Swan Song

Greg Lundgren

December 10, 2012

It will make people break laws and protect the poor and fuck complete strangers and do terrible things. This sculpture will make people take care of each other, but not all the time. This sculpture will recalibrate us all – turn us into the things we have been all along.

Sculpture #3

This sculpture didn’t change the world in any substantial way, nor did it sell for a million dollars. It wasn’t even created by a “professional” sculptor, just someone who had an idea that couldn’t quite be expressed with writing or music or painting. It had to be expressed as a three dimensional sculpture, and even with limited talent, that is what he set off to do.

This sculpture took a very long time to create. There were weeks when the artist just walked around his creation, studied it from every angle, puzzled, frustrated, uncertain. He read books, he took classes, this was that important to him – a critical operation – his life depended upon it. And for an entire year, this sculpture just wasn’t quite right. There were parts that were interesting, but it failed to capture his voice, it failed to capture the ideas that his vocal cords and his keyboard were ill-equipped to fabricate.

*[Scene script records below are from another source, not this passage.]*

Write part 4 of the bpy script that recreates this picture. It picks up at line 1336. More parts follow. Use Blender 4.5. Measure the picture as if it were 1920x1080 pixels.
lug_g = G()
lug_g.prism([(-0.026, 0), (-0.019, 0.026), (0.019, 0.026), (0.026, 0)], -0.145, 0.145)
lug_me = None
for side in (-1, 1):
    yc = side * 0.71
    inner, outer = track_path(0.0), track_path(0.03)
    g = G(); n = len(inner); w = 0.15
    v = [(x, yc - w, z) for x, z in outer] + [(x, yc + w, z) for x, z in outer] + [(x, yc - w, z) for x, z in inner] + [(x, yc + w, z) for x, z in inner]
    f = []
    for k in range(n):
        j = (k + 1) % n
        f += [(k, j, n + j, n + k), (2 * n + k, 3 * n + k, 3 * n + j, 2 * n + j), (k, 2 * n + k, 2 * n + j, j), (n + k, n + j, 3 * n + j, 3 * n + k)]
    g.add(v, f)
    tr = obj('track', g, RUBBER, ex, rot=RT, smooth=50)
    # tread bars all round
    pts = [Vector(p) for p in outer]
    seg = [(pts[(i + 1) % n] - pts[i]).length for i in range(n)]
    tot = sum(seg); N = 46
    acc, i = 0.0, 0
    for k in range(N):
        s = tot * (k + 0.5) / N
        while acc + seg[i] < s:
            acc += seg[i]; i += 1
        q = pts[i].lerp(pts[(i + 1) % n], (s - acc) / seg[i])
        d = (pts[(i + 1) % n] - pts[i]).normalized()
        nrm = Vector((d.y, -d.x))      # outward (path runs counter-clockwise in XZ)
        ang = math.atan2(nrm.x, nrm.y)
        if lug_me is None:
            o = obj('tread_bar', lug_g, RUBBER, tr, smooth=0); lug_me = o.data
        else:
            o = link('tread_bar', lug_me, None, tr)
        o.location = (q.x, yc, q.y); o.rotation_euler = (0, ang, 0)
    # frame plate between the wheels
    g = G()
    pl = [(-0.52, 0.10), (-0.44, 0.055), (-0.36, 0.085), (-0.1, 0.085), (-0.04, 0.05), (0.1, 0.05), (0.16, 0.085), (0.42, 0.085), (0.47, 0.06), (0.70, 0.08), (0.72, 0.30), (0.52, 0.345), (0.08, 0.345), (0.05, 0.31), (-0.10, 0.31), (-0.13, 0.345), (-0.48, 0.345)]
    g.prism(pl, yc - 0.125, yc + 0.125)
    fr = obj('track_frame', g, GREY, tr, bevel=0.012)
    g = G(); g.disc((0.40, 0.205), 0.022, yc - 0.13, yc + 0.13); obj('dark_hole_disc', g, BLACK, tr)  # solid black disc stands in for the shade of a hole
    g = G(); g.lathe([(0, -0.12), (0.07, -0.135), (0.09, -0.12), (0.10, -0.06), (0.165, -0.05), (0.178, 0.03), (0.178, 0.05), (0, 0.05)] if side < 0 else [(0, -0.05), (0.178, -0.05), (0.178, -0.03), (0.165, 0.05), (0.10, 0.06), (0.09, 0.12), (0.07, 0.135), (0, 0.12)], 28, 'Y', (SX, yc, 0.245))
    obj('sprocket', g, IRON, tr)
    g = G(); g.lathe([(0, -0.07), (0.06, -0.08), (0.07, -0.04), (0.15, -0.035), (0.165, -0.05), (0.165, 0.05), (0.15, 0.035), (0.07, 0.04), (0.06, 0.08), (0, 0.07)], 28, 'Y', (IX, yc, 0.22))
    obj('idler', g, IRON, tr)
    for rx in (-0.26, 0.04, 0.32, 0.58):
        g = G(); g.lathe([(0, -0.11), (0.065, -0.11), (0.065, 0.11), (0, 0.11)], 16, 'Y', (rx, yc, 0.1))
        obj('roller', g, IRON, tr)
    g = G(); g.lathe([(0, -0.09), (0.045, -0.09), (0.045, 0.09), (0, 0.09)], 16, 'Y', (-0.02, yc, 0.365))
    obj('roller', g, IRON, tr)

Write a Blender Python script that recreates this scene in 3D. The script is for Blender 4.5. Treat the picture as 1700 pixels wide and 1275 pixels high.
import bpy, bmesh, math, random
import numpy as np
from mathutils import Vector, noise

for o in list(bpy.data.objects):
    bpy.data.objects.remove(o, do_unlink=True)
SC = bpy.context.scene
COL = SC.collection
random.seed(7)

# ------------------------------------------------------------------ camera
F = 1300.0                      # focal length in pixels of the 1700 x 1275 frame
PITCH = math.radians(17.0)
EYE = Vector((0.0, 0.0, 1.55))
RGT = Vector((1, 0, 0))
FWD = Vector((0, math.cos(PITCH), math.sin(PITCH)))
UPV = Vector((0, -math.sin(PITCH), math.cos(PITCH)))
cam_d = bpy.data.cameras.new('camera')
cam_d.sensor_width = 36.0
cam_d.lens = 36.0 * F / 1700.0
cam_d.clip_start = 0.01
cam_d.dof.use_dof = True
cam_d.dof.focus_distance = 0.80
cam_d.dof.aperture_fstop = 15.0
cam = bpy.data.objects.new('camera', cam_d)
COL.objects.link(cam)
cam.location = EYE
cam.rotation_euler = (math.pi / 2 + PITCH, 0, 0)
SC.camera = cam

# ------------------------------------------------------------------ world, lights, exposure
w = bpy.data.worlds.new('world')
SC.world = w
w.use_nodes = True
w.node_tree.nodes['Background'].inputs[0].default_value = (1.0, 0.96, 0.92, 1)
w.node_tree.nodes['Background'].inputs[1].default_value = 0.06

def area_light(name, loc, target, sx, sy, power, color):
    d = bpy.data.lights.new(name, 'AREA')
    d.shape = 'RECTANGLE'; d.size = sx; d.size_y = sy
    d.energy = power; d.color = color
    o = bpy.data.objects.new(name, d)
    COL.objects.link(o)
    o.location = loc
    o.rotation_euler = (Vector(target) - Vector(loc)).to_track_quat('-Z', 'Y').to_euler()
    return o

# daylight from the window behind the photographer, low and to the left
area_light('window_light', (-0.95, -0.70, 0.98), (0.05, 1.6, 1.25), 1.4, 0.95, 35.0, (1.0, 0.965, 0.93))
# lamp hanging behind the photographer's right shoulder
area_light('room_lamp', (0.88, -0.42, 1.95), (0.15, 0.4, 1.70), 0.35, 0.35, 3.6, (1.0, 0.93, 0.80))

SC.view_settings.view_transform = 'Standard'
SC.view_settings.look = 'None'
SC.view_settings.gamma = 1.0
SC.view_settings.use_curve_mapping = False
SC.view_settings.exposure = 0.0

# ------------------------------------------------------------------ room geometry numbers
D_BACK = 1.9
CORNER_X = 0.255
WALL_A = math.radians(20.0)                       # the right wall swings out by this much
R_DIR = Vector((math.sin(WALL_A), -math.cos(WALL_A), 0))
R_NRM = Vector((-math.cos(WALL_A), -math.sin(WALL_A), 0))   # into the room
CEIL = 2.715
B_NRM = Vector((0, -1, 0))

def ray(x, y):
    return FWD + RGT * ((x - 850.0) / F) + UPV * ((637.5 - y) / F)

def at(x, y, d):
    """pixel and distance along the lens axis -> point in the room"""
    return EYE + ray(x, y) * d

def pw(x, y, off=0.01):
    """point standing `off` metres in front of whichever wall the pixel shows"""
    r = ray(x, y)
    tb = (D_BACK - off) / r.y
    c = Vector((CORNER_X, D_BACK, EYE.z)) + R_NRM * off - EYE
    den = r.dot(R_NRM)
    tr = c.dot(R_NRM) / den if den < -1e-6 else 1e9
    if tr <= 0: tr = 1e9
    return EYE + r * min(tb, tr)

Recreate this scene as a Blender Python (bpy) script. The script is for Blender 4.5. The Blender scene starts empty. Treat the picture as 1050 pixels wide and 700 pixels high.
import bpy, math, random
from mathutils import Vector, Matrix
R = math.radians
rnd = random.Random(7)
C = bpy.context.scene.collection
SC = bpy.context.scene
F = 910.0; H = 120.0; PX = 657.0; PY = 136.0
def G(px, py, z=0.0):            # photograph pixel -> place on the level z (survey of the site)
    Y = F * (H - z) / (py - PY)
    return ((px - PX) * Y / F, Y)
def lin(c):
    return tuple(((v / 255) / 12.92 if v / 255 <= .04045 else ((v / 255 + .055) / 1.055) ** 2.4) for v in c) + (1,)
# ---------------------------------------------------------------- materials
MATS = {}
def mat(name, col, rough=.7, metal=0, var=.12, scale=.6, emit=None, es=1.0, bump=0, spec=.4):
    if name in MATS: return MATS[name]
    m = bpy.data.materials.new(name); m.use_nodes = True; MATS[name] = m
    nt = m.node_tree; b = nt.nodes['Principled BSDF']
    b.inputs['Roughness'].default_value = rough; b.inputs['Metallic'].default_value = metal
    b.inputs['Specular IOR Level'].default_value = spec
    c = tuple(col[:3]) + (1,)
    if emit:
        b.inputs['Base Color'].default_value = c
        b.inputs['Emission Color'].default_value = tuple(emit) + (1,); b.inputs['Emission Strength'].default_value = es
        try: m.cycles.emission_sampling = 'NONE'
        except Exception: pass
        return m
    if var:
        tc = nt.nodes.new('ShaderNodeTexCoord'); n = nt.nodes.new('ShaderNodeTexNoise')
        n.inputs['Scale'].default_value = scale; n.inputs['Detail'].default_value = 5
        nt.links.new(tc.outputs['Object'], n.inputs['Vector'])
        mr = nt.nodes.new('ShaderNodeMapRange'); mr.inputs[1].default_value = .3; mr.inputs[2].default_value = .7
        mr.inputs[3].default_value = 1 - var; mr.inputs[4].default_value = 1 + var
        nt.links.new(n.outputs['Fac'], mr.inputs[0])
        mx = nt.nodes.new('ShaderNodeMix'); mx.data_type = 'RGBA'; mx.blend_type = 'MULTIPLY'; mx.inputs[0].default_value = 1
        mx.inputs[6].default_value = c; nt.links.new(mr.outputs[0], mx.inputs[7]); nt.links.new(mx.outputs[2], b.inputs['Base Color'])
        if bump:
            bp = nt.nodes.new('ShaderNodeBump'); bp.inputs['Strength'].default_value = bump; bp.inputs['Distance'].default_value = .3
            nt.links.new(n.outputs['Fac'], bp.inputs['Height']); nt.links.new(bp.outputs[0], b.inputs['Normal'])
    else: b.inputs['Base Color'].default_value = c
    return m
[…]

This sculpture was painstaking. This sculpture was a pain in the ass. This sculpture caused countless sleepless nights. But three years later, the artist (drunk) had his eureka moment, raced out to his garage and spent the next 134 hours frantically capturing the answer that he feared would disappear like the memory of a dream. And one day, this sculpture was finished.

Other people did not appreciate this sculpture. Certainly his friends and family applauded the tenacity of his summit, but strangers – curators, dealers, artists – it just failed to resonate with them. You could say that this sculpture was rather ignored by the world at large.

The artist, elated by his breakthrough, was taken back that others did not see the clarity of his expression or applaud his great feat. He was frustrated that this sculpture did not sway the dealers or the critics or the curators who guarded the gates of contemporary art. This sculpture was shown briefly in the record store his friend Carl owned. This sculpture was donated to an auction for a very good cause but failed to garner a single bid. Years past and the artist maintained his conviction – this was the greatest achievement of his life – this embodied something greater than himself, it defied words and explanation – it was his swan song. He never created another sculpture in his life.

This sculpture was given as a gift to an old girlfriend who bought a big house and had all of this room but no money to purchase furniture or art or much of anything else. For a few days this sculpture looked good in this big, clean, empty house, but as other stuff came in, as rugs and couches and track lighting were installed, this sculpture sank back into unassuming mediocrity. It gathered dust. It was moved into the office. It was moved outside next to the pond. And one day her interior designer put his foot down and had this sculpture taken to a local Goodwill, where it was priced very reasonably. And on half price pink tag day, a local book dealer purchased this sculpture for $15.49, took it home and wrapped it in carpet remnants. His four cats absolutely adored it.